Philippe Car a conçu son spectacle comme une sorte de fable, en bravant toute les difficultés qu’il y a, à en rendre l’imaginaire et le poétique sur un plateau. Le Conte d’Hiver, on le sait, n’a rien d’une pièce facile à monter. Il y a dans cette curieuse mise en scène, de l’excellent, du bon et du pas bon du tout. Excellente, voire parfois excellentissime, le jeu gestuel et la diction des acteurs, comme leur facilité à jouer d’un instrument puis à continuer à incarner avec bonheur un personnage…

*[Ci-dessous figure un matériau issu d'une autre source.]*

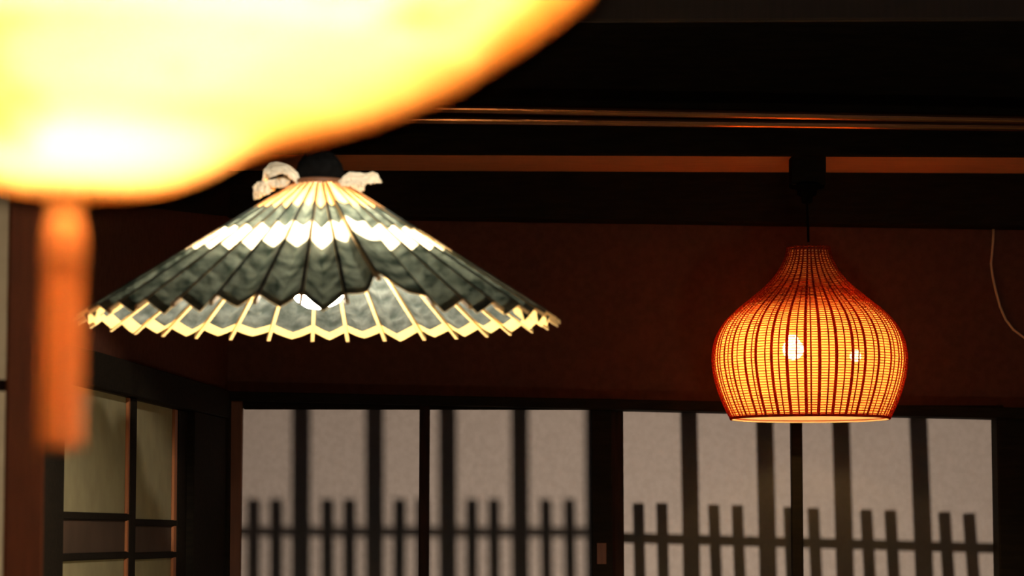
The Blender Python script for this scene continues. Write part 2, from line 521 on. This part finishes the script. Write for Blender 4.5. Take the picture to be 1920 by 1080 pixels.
# ------------------------------------------------------------------ wicker lamp
LY = 6.115
LS = LY / FPX
lc = P(1519, 787, LY)
lamp = thing('wicker_lamp', 'glowing onion-shaped red wicker pendant lamp hanging before the right screen', 'lamp', lc)
PROF = [(463, 40), (480, 43), (500, 52), (520, 65.5), (540, 85), (560, 109), (580, 134), (600, 155), (620, 169), (640, 177.5), (660, 181.5), (680, 182.5), (700, 180), (720, 175.5), (740, 169), (760, 161), (775, 154), (787, 148)]
def prz(y):
    return smooth_prof(PROF, y) * LS, (787 - y) * LS * 1.004
M['weft'] = paper('wicker_strand', (0.34, 0.065, 0.025), (0.44, 0.09, 0.035), (0.76, 0.22, 0.10), (0.88, 0.27, 0.12), 60, weight=0.66)
M['rib'] = paper('wicker_rib', (0.30, 0.035, 0.012), (0.38, 0.05, 0.016), (0.48, 0.075, 0.025), (0.58, 0.095, 0.03), 60, weight=0.65)
M['rim'] = solid('wicker_rim', (0.22, 0.04, 0.015), (0.30, 0.06, 0.02), 0.6, 60)
M['lining'] = paper('lamp_lining', (0.95, 0.80, 0.55), (0.98, 0.85, 0.6), (0.95, 0.42, 0.105), (1.0, 0.46, 0.12), 30, through=0.08, weight=0.58)
bm = bmesh.new()
lathe([(prz(y)[0] - 0.0032, prz(y)[1]) for y in range(470, 788, 5)] + [(prz(787)[0] - 0.0032, 0.0)], 76, bm, caps=False)
obj('lining', bm, M['lining'], lamp, smooth=True, local=True)
# arc length table, so that the rows sit at an even pitch
ys = [463 + 0.5 * i for i in range(int((787 - 463) / 0.5) + 1)]
arc = [0.0]
for a_, b_ in zip(ys, ys[1:]):
    (r0, z0), (r1, z1) = prz(a_), prz(b_)
    arc.append(arc[-1] + math.hypot(r1 - r0, z1 - z0))
NROW = 76
def y_at(s):
    for i in range(len(arc) - 1):
        if arc[i] <= s <= arc[i + 1]:
            return ys[i] + 0.5 * (s - arc[i]) / (arc[i + 1] - arc[i])
    return ys[-1]
NR = 38
rng = random.Random(3)
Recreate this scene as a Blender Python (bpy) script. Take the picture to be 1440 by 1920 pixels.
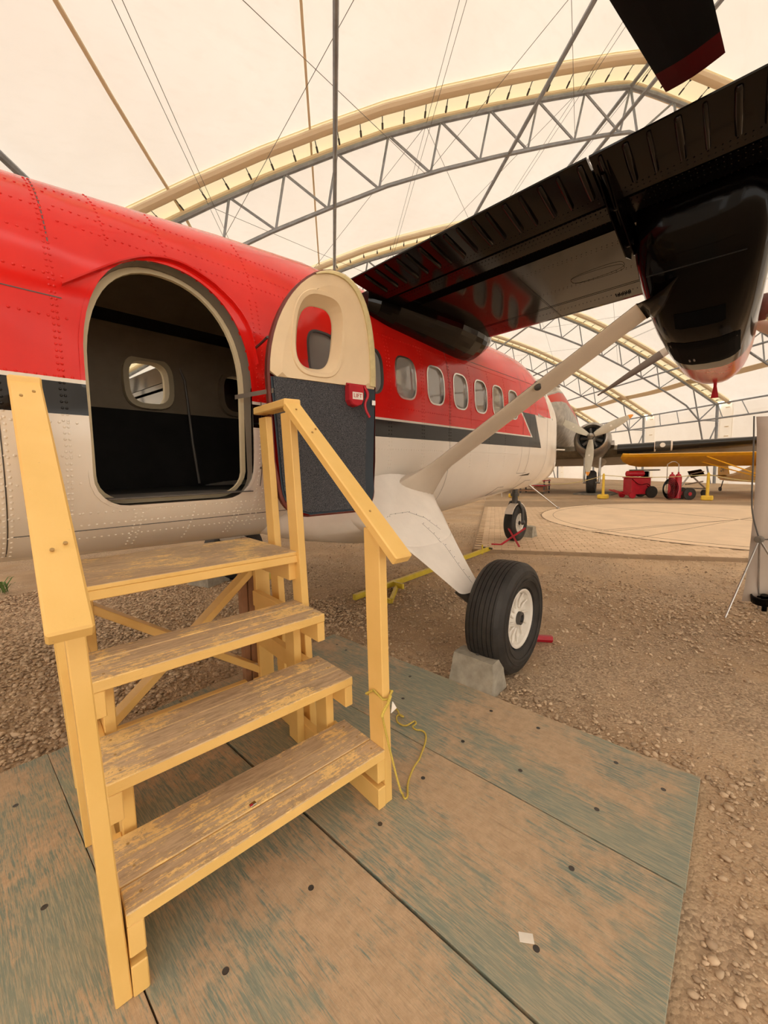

Excellents aussi ce personnage du Temps, et ces merveilleux petits bateaux qui voguent sur le haut d’un rideau et que l’on suit avec gourmandise (ils font penser à ceux tout blancs, et tout aussi merveilleux, imaginés par Yannis Kokkos pour le fameux Soulier de satin monté par Antoine Vitez), excellente aussi cette sorte de féérie que Philippe Car réussit, avec trois fois rien, à mettre en place. Excellente aussi à la toute fin, cette belle statue qui va prendre vie.
Vraiment moins bons : un texte dont on voit vite qu’il a été coupé et trop réécrit, ce qui ne facilite pas toujours l’unité et la compréhension de la fable, et un rythme que le metteur en scène parfois a du mal à tenir, avec des intermèdes musicaux un peu longs.
Et le pas bon du tout ? Une scénographie aux matériaux et aux couleurs approximatifs où on ne circule pas bien, mis à part le petit castelet de la fin avec son rideau brechtien, et des costumes mal dessinés et franchement laids.
Mis à part ces réserves, cette «tragi-comédie féérique et musicale» tient ses promesses et le public a longuement applaudi.
Philippe du Vignal
Théâtre 13/Seine, 30 rue du Chevaleret 75013 Paris. (métro : Bibliothèque François Mitterrand. T : 01 45 88 62 22.